Sabino Cassese e Federico Fubini forniscono in Corsera l’involontario e preoccupante esempio di come sia eguale a sé stessa la retorica dei regimi totalitari.

Draghi non è Mussolini, né sono possibili paralleli fra le culture del primo e del secondo.

Tuttavia è evidente la similitudine dell’approccio agli argomenti di legittimazione degli stati totalitari. Essi risultano quasi sempre analoghi, se non gli stessi. Sia che gli ordinamenti totalitari siano di genere postdemocratico finanziarista (rispetto formale delle regole democratiche annullate nella sostanza) sia di tipo antidemocratico (abbattimento della democrazia sostanziale e formale).

Si evidenzia anche come sia facile scivolare nel servilismo agiografico da parte dei maestri del pensiero, magari nella convinzione di voler pervenire al risultato contrario.

Cassese sostiene che la presidenza del consiglio Draghi riconduce la carica nel disposto costituzionale (Il presidente della repubblica nomina il presidente del consiglio (art 92 Cost)).

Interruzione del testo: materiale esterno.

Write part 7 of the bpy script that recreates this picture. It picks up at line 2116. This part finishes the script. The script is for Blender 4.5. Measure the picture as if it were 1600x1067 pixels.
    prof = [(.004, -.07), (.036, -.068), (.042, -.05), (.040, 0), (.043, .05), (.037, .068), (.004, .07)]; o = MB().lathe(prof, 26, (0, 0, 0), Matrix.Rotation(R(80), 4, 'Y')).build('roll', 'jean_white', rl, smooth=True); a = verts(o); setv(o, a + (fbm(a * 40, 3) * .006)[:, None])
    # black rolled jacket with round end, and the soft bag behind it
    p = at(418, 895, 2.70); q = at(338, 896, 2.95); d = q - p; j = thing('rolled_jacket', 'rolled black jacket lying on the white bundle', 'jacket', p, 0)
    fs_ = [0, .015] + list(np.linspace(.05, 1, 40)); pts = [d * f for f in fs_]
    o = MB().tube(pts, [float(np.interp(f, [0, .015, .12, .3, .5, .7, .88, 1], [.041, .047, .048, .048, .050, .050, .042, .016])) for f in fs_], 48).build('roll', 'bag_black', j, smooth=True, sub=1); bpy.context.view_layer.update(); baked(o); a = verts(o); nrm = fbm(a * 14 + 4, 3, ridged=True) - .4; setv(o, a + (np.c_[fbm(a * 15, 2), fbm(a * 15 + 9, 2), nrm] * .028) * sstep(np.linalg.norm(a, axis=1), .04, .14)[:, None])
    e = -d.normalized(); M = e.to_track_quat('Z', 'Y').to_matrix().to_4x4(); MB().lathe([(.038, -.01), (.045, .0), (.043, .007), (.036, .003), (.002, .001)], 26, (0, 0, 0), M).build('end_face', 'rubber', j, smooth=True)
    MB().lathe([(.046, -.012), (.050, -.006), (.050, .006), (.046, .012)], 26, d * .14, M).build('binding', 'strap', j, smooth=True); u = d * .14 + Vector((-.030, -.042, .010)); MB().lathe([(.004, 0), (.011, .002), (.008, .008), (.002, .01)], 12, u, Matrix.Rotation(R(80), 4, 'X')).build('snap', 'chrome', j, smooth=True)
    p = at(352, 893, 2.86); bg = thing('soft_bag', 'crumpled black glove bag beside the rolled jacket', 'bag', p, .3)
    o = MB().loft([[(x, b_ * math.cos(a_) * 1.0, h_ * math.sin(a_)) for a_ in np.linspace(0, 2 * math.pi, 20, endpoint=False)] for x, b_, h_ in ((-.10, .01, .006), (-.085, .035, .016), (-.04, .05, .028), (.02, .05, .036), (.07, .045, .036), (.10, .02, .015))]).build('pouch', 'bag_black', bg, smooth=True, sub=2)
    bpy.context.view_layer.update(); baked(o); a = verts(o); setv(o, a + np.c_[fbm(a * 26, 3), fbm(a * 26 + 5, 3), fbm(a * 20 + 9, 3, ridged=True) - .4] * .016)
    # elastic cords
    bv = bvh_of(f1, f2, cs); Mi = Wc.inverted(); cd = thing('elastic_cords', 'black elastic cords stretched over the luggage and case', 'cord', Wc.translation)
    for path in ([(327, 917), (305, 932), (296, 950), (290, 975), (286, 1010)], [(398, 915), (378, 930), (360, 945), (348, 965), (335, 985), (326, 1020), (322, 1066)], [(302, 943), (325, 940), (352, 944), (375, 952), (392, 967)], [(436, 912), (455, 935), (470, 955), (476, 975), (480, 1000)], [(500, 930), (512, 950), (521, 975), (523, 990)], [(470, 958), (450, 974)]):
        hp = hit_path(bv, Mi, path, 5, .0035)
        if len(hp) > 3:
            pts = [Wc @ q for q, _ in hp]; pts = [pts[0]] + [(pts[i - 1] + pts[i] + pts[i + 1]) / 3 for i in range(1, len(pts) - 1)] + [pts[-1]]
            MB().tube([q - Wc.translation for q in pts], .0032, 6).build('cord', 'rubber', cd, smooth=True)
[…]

Non come fino a adesso che i partiti hanno indicato al presidente della repubblica il presidente del consiglio da nominare.

Cassese, con un ragionamento che non fa onore alla sua fama, spiega che finalmente è Mattarella che ha scelto il primo ministro così come dice la lettera della Costituzione e che non sono stati i partiti che glielo hanno indicato. Roba da brividi, contraddetta da 75 anni di prassi costituzionale.

Come per i suoi apologeti la postdemocrazia ripristina la legalità e l’applicazione della Costituzione, così per quelli del fascismo, il regime ripristinava i valori della legalità, dell’autorità dello stato, il rispetto dello Statuto Albertino, confermando il parallelo di cui si diceva.

Cassese precisa inoltre che l’agibilità della presidenza Draghi deriverebbe dal fatto che i 2/3 degli italiani secondo i sondaggi gli sarebbero favorevoli, rendendo le elezioni inutili ai fini della legittimazione popolare

Così come nel fascismo si diceva che il popolo amava talmente Mussolini che non c’era alcun bisogno di dar corso ai ‘ludi cartacei’ (elezioni).

Cassese ricorda poi che Draghi gode di credito all’estero e all’interno ha velocizzato le decisioni, eliminato le ‘oscillazioni’ dei partiti, messi gli uomini giusti al posto giusto.

Non c’è agiografia fascista che non rivendichi per Mussolini il suo grande prestigio internazionale e la sua efficienza interna. Del fascismo si diceva che si facevano le cose, si costruivano città, si bonificavano paludi, si realizzavano opere velocizzando i processi, facendo cessare le diatribe fra partiti, mettendo quelli giusti ai posti giusti.

Le giustificazioni e i meriti attribuiti per legittimare e incensare la dittatura e il suo capo sono gli stessi usati per legittimare e incensare la postdemocrazia e il suo leader.

Completa il quadro, ricalco di cose già viste, l’opera di delegittimazione della democrazia parlamentare e dei suoi strumenti, affidata a Fubini.

I partiti sono stati incapaci di costruire progetti politici e di confrontarsi con i cittadini. Così Draghi è stato costretto a farsi carico anche di queste incombenze.

La propaganda antidemocratica diceva, mutatis mutandis le stesse cose e cioè che i partiti democratici erano incapaci di qualsiasi progetto che prevedesse un futuro per il popolo, che tenevano distante, presi com’erano dai litigi e insensibili ai guai provocati e all’immobilismo. Il fascismo aveva fatto cessare ogni forma di rissa, aveva preso in mano il boccino e aveva sollevato l’Italia dalla sua infausta posizione.

Il fenomeno non deve scandalizzare. È’ un passaggio proprio dell’affermazione degli stati totalitari, compresa la indecente forzatura di norme e principi fondamentali.

Sarebbe sufficiente che i cittadini -per Cassese “utenti”- si rendessero conto di essere tali, della strada che è stata intrapresa contro di loro, in modo tanto subdolo, quale sarà il punto d’arrivo e come prendere le contromisure.